Demonstrations were held in 28 other cities across Spain, including Barcelona, the country's second-largest city, and the Atlantic port of Vigo in the north-west.
They were organised by Spain's three largest unions, the Workers' Commissions, the General Union of Workers and the Workers' Trade Unionist Federation which urged Rajoy to press for a change to the European Union's focus on austerity during a summit of leaders of the bloc at the end of the month.
"The only thing which the policy of cuts which is being imposed by the more rancid right wing of the European Union is achieving is to rob us of rights which took us many years to gain," the secretary general of the branch of the General Union of Workers in the northern region of Galicia, Rosa Arcos, said before the start of a march attended by several hundred people in Santiago de Compostela.

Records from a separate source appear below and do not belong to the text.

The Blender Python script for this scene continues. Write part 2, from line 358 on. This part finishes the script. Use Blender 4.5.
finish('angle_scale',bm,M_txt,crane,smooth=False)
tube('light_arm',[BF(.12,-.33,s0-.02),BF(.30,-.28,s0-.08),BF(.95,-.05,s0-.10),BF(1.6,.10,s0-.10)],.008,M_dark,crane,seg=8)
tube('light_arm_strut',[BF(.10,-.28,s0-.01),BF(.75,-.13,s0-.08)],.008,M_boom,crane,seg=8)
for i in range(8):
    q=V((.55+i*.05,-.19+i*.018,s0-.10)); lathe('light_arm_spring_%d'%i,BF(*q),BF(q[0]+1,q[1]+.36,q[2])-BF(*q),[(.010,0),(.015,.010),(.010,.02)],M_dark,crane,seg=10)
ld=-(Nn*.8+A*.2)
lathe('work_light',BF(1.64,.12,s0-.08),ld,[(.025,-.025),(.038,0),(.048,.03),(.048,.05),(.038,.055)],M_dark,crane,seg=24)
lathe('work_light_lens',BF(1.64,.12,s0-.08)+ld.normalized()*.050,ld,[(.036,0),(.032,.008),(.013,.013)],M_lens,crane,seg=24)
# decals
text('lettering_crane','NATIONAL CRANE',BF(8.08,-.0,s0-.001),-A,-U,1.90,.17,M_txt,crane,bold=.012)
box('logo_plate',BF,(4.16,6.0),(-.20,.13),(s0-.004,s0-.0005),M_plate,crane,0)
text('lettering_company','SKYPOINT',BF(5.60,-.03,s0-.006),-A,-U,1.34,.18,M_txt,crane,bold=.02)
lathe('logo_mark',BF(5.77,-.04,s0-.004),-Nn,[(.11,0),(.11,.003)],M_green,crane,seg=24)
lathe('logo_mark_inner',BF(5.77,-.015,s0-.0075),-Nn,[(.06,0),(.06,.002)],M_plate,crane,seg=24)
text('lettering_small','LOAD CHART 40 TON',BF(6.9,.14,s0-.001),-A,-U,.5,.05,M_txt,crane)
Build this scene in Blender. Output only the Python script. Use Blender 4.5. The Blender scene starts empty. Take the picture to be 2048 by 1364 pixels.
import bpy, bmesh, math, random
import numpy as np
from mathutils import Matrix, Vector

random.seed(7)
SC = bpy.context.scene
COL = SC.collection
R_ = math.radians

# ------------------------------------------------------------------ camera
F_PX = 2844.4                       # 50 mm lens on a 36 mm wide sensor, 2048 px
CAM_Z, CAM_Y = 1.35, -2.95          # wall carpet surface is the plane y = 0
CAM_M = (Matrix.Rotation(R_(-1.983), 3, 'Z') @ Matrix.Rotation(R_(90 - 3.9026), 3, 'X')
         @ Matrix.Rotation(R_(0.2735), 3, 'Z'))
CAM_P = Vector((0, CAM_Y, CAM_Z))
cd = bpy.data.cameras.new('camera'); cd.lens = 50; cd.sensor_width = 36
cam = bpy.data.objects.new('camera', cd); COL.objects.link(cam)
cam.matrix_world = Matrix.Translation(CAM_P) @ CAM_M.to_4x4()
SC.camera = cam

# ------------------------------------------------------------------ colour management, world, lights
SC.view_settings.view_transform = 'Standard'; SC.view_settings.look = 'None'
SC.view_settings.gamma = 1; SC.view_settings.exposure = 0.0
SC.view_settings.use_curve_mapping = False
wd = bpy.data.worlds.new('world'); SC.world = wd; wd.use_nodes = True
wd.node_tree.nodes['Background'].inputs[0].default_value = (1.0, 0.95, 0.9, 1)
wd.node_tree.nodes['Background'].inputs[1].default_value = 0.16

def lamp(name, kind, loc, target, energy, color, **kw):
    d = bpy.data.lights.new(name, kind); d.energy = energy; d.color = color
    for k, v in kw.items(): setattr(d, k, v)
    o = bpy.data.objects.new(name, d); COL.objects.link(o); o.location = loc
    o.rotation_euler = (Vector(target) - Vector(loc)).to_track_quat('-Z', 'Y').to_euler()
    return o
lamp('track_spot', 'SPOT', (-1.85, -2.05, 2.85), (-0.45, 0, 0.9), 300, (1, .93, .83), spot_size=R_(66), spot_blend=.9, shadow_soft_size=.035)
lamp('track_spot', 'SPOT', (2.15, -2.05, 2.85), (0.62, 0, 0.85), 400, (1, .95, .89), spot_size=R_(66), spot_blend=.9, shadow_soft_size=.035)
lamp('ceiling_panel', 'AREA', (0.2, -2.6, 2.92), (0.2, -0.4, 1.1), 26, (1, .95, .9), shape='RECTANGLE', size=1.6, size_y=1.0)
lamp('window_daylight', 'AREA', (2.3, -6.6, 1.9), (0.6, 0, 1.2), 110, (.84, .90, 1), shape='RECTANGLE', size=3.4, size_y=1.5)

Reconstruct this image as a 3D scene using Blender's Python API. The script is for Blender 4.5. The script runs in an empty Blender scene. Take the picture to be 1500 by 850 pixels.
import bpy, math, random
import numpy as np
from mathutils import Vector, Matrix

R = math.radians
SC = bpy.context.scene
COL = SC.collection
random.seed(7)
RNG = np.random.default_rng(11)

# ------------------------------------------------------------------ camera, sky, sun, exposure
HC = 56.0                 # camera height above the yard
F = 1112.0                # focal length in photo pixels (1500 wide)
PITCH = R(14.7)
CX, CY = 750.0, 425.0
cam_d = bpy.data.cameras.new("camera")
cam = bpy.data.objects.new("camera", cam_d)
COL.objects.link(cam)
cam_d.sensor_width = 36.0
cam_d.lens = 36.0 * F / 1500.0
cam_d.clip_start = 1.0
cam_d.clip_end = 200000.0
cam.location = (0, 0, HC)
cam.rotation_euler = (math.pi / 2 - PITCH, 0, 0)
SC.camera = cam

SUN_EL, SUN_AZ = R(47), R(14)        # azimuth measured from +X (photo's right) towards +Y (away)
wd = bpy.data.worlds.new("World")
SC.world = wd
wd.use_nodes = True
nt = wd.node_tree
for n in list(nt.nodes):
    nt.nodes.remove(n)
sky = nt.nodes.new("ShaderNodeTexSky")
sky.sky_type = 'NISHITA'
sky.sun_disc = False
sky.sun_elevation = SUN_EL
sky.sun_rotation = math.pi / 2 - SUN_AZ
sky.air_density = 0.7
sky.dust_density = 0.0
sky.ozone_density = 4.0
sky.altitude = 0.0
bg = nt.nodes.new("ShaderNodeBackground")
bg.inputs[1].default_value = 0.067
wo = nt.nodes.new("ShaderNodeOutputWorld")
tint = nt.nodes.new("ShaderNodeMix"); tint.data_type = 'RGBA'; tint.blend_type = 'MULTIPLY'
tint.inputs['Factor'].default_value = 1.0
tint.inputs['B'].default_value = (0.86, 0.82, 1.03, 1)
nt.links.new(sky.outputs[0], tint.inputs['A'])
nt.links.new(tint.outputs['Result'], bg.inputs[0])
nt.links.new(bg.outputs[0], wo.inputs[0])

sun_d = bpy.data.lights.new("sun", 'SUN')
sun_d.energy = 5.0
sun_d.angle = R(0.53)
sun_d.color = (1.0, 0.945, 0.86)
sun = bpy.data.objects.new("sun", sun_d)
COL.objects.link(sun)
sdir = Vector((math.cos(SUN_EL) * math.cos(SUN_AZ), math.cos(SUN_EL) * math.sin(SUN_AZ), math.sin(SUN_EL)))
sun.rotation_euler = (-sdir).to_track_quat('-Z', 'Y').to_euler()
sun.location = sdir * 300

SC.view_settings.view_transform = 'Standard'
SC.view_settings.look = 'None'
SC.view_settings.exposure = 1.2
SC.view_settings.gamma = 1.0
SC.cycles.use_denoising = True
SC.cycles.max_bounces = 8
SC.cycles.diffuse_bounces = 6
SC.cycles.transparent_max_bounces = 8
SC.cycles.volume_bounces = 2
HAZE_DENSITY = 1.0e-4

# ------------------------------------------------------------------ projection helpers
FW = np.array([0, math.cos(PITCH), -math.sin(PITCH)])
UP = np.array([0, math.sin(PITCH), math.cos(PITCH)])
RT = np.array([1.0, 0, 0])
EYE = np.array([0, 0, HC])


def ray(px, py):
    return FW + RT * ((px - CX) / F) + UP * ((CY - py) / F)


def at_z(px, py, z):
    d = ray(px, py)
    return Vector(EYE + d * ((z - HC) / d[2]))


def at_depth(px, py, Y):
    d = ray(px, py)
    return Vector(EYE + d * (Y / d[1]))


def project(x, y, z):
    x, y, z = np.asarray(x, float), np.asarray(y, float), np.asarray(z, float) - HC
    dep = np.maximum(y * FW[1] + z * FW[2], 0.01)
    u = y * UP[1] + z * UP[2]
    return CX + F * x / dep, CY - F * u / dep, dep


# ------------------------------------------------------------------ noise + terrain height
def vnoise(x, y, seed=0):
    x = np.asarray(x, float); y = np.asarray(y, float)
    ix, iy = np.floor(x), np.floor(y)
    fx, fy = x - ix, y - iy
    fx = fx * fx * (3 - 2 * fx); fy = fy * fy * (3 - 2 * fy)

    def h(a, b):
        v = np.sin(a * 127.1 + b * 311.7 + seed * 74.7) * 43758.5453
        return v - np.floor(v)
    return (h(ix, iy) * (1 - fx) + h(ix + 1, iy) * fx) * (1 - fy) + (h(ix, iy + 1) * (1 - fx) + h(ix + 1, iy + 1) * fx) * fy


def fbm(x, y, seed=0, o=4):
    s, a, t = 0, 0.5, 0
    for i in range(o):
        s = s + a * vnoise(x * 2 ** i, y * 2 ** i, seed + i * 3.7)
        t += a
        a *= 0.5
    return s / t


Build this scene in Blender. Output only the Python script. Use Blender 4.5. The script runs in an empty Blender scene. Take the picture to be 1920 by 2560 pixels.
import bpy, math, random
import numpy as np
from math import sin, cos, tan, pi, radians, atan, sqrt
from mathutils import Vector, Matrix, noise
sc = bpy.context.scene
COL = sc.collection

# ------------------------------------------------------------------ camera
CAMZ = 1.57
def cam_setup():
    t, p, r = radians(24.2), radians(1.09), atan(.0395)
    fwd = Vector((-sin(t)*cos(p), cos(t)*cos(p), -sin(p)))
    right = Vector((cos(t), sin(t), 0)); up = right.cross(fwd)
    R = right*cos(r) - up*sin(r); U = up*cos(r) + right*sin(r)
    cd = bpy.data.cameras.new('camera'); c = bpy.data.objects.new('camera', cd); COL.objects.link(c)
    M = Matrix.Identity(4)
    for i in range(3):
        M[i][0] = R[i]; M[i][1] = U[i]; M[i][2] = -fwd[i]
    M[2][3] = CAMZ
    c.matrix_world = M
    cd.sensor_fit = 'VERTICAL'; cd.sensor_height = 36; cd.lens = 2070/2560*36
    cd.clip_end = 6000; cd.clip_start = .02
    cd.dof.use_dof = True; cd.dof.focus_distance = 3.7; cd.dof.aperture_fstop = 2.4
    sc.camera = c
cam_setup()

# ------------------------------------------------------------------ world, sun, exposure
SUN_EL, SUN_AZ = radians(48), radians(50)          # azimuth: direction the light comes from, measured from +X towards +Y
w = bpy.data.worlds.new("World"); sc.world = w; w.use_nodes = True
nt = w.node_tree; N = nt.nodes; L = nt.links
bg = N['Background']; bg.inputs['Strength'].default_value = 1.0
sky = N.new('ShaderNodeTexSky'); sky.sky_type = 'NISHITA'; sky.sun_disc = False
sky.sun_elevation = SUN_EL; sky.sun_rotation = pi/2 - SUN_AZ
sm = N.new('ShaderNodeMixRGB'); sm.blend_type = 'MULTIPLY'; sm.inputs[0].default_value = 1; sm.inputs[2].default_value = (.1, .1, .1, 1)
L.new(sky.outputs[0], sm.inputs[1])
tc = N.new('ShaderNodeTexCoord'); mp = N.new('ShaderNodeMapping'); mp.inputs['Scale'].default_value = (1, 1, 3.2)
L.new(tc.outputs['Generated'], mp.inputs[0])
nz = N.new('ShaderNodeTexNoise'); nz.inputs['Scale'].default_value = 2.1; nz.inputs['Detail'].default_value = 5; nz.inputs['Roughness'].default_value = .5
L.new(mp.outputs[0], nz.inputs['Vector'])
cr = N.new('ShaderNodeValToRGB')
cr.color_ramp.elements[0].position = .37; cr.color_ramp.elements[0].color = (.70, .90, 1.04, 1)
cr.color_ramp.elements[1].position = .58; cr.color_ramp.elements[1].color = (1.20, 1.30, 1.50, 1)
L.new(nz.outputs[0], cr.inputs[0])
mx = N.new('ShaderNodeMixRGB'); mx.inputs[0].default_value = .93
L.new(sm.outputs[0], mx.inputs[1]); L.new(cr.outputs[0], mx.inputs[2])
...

Rajoy's conservative government has introduced a range of spending cuts and tax hikes, as well as pension reform, to shore up strained public finances since it took office in December 2011 following a landslide general election win.
It has vowed to find 150 billion euros ($195 billion) in savings between 2012 and 2014 as part of the painful austerity programme that has sparked mass demonstrations.
"We demand a change to these policies which are leading us to a future of more poverty and economic depression," said the leader of the Catalan branch of the Workers' Commissions, Joan Carles Gallego, at the march in Barcelona.
The Spanish economy, the eurozone's fourth-largest, shrank by 0.5 percent during the first three months of 2013, its seventh consecutive quarterly decline, while the unemployment rate soared to a record 27.16 percent, the highest level since the re-birth of Spanish democracy after the death of General Francisco Franco in 1975.
For those between the ages of 16 and 24, joblessness has soared to 57.22 percent.
"The government has to change course. It is obvious that the path they are taking us on will just dig us deeper into this mess," said Carlos Lago, a 32-year-old civil servant who carried a sign reading "Without Bread, There Is No Peace".